Born 1958, Brisbane, Turrbal and Yuggera Country.

Ngugi, Quandamooka. Lives and works in Mooloomba, Quandamooka Country. 

Pronouns: she/her
 

Elisa Jane Carmichael   

Born 1987, Brisbane, Turrbal and Yuggera Country. 

Ngugi, Quandamooka. Lives and works in Brisbane, Turrbal and Yuggera Country, and Mooloomba, Quandamooka Country. 

Pronouns: she/her

Freja Carmichael 

Born 1984, Brisbane, Turrbal and Yuggera Country. 

Ngugi, Quandamooka. Lives and works in Brisbane, Turrbal and Yuggera Country, and Mooloomba, Quandamooka Country. 

Pronouns: she/her

 

"Wagari: Dabiyil, Biram - Vessel: water and sky (Nuit Blanche series)"  2022

 

cyanotype on cotton, ungaire, ghostnets, recycled materials, synthetic fibres, metal

 

Courtesy of the artists and Onespace Gallery, Brisbane. 

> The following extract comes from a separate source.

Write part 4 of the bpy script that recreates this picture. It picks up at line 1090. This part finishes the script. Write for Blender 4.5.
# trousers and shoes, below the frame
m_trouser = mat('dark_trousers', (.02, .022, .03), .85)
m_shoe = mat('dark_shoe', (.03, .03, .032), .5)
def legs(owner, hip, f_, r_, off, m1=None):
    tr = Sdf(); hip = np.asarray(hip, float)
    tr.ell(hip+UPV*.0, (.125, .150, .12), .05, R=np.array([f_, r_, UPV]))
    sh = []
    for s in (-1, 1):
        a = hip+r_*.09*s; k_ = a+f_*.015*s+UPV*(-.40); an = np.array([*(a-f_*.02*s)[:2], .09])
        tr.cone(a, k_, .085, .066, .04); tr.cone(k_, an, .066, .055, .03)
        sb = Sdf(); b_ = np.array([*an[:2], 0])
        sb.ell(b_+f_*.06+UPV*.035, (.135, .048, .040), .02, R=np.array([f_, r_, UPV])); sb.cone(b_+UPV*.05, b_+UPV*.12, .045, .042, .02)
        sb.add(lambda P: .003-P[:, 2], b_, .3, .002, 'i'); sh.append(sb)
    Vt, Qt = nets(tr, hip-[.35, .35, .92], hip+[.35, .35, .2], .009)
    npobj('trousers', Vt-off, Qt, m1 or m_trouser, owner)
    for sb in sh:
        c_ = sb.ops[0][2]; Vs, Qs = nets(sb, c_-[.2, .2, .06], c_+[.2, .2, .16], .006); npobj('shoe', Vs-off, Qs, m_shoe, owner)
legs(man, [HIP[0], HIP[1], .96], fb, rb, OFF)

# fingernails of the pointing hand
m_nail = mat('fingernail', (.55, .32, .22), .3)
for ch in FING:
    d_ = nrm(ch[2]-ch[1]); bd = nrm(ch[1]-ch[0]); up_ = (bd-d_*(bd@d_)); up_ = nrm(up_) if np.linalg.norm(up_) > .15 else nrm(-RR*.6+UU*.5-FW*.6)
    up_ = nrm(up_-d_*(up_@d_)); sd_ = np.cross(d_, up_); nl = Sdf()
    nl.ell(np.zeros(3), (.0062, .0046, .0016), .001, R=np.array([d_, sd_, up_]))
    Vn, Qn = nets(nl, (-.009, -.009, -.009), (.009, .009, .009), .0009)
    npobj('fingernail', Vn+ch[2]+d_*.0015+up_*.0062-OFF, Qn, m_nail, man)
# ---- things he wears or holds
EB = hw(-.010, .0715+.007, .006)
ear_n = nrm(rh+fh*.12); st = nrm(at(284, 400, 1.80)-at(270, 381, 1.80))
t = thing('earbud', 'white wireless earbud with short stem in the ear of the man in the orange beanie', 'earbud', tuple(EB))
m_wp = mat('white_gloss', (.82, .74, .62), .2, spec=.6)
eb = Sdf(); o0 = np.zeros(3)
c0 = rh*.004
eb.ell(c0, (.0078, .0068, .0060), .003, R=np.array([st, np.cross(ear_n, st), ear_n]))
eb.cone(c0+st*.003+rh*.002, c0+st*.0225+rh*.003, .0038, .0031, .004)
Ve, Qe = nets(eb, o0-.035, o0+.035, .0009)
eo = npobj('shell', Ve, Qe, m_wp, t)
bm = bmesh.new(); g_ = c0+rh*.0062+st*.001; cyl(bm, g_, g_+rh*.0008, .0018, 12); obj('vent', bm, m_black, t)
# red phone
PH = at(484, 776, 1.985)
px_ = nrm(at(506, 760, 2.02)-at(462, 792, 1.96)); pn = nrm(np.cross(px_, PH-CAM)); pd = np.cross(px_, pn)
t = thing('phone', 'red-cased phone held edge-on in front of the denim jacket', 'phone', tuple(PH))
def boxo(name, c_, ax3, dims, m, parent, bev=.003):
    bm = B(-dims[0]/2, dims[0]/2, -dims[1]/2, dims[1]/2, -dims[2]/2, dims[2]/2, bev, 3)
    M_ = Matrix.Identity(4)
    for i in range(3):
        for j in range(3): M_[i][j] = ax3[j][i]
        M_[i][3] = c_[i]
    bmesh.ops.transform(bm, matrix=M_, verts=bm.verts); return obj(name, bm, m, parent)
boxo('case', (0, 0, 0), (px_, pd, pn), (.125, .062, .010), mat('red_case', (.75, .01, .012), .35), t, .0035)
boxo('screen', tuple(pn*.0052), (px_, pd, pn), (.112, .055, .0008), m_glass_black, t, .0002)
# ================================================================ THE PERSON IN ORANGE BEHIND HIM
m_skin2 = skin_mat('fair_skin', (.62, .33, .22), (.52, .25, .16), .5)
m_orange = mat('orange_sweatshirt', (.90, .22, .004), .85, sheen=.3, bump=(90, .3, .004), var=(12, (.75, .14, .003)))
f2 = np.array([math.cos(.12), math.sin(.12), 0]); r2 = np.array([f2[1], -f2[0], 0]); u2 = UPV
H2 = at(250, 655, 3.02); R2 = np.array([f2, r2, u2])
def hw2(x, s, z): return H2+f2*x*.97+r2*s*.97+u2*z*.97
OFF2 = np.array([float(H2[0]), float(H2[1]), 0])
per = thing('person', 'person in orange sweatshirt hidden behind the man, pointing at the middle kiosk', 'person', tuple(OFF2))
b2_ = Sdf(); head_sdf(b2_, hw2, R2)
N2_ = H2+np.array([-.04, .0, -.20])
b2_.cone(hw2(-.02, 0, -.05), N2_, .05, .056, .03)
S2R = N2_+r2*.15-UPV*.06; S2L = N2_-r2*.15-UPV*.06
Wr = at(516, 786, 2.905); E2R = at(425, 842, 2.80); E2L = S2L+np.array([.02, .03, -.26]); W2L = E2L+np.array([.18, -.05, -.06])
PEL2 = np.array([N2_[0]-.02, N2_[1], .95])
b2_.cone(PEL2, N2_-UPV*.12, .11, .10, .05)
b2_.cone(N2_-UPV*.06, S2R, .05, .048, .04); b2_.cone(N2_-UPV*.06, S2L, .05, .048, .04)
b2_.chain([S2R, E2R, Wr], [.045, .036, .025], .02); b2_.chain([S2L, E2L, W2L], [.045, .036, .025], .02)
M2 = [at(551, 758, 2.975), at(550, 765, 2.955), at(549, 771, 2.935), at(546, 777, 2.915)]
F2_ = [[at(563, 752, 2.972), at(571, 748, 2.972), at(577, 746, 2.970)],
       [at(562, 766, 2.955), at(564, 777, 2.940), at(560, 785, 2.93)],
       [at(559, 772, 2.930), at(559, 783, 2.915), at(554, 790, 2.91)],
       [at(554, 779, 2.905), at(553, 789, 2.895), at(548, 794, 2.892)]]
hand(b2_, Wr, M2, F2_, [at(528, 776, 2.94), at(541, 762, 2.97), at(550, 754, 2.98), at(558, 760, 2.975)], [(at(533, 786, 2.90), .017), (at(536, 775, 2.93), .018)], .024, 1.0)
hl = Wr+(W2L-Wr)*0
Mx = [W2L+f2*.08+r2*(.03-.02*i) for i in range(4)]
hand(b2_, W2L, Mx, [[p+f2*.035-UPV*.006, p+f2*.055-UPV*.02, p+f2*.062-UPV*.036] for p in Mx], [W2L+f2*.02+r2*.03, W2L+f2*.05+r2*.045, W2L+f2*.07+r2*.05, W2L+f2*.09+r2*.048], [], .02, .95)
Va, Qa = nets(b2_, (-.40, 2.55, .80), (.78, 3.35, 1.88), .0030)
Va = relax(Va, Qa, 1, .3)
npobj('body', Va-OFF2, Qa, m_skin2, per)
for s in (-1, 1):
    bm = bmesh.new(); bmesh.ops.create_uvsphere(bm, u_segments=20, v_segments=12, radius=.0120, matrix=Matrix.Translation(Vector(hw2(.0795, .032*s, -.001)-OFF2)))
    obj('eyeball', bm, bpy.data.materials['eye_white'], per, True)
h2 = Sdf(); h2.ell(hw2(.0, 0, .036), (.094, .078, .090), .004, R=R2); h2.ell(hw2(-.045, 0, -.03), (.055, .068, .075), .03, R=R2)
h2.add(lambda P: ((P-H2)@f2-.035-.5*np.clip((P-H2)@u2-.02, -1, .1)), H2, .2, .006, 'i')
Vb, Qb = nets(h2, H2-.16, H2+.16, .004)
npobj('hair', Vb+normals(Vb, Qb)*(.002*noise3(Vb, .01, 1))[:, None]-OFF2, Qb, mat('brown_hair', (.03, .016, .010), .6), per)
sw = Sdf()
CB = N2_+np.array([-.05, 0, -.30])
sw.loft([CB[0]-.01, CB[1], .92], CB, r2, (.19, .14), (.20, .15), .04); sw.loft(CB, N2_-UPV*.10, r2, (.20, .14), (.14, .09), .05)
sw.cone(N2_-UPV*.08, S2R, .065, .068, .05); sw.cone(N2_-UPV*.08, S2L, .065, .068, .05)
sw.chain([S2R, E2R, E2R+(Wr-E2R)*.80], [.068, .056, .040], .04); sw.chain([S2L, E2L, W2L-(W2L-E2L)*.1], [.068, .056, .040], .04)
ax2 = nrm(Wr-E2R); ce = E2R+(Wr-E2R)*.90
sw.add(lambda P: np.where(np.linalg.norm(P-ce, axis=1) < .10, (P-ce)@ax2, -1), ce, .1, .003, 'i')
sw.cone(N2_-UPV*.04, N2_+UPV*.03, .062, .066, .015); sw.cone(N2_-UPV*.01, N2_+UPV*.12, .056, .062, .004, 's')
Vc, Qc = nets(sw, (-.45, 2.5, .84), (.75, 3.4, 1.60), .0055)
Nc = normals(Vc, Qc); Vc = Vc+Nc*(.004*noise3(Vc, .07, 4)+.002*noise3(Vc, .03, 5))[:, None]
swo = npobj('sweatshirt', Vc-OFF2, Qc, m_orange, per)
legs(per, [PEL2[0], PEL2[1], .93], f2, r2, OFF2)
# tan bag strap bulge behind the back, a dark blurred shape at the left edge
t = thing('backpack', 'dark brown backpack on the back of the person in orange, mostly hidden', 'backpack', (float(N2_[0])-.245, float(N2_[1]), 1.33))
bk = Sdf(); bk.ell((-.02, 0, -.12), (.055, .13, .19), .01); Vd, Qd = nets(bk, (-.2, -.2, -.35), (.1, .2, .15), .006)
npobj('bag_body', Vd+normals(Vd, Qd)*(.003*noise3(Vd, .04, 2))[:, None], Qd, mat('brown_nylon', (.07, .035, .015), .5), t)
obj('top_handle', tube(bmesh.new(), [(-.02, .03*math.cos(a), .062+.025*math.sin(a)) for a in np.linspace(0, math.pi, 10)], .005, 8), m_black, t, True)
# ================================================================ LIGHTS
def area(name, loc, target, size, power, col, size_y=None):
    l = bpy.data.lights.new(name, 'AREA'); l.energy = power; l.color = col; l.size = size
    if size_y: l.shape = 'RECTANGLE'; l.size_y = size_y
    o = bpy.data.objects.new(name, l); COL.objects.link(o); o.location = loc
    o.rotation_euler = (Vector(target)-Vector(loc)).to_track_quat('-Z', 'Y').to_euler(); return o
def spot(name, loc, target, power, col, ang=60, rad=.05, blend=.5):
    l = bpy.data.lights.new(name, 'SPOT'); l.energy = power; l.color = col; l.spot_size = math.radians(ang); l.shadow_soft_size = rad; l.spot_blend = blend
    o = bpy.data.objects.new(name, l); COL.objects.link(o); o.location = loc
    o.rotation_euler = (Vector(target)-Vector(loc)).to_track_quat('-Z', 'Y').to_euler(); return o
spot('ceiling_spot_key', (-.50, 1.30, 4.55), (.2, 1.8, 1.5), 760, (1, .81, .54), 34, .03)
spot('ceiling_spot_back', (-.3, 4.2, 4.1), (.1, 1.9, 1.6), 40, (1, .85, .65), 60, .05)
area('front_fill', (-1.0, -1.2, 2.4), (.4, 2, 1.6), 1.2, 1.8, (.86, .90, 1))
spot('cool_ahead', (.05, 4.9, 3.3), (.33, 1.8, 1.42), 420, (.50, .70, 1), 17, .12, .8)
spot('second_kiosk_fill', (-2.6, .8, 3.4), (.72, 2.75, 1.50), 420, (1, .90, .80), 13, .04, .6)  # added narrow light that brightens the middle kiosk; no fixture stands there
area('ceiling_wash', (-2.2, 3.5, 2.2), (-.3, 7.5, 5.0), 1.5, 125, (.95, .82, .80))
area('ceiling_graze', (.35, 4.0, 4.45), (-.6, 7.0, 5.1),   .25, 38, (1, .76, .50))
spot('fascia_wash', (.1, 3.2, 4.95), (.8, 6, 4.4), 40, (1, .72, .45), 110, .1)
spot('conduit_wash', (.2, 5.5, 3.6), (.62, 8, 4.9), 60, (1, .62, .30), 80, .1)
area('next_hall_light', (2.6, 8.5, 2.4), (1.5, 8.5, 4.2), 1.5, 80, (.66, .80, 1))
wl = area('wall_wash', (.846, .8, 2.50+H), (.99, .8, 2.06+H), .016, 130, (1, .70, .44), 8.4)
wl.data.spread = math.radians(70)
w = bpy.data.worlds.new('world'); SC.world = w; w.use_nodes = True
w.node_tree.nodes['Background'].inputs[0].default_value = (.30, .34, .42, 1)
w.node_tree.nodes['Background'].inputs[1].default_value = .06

Sonja, Elisa Jane, and Freja Carmichael’s large-scale cyanotypes Wagari: Dabiyil, Biram - Vessel: water and sky drape the high ceilings of UQ Art Museum, immersing visitors in a sea of love for their Saltwater Country. Working with collected marine debris, such as discarded netting and materials that wash ashore on Minjerribah/Terangeri (North Stradbroke Island), and recording these on cyanotypes, the artists highlight the responsibilities held to protect and care for their Quandamooka waters and kin. 

 

Together, the three artworks connect Quandamooka intergenerational practices of weaving and dyeing, prominent throughout Sonja, Freja and Elisa Jane Carmichael’s respective practices. The matrilineal relationship between the artists as mother and daughters, and the relationship between people and Country, are humbly represented in the artworks. The title of the artwork Wagari: Dabiyil, Biram – Vessel: water and sky references weaving as a vessel for stories and experiences of the land, water, and sky of Quandamooka Country. It also gestures towards the image making process of cyanotype, where materials of the water and the ocean meet the material of sunlight, creating a deep blue colour, akin to the colour of the water.